[Ti] English & French word Counts [OT]

Paul Russell prussell at arc-software.com
Fri Sep 5 16:38:00 PDT 2003


>
>http://www.askoxford.com/asktheexperts/faq/aboutenglish/mostwords
>
>
>    Is it true that English has the most words of any language?
>
>This question is practically impossible to answer, for the reasons 
>set out in the answer to How many words are there in the English 
>language? 
><http://www.askoxford.com/asktheexperts/faq/aboutwords/numberwords> 
>However, it seems quite probable that English has more words than 
>most comparable world languages. The reason for this is historical. 
>English was originally a Germanic language, related to Dutch and 
>German, and it shares much of its grammar and basic vocabulary with 
>those languages. However, after the Norman Conquest in 1066 it was 
>hugely influenced by Norman French, which became the language of the 
>ruling class for a considerable period, and by Latin, which was the 
>language of scholarship and of the Church. Very large numbers of 
>French and Latin words entered the language. Consequently, English 
>has a much larger vocabulary than either the Germanic languages or 
>the members of the Romance language family to which French belongs. 
>English is also very ready to accommodate foreign words, and as it 
>has become an international language, it has absorbed vocabulary 
>from a large number of other sources.

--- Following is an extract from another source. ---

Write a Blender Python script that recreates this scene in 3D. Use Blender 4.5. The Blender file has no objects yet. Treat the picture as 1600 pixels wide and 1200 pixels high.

This does, of course, assume 
>that you ignore `agglutinative' languages such as Finnish, in which 
>words can be stuck together in long strings of indefinite length, 
>and which therefore have an almost infinite number of `words'.
>

It is important to note, however, that "American English" is a 
bastardised subset of the English language and Americans generally 
have a much smaller vocabulary than their English forebears.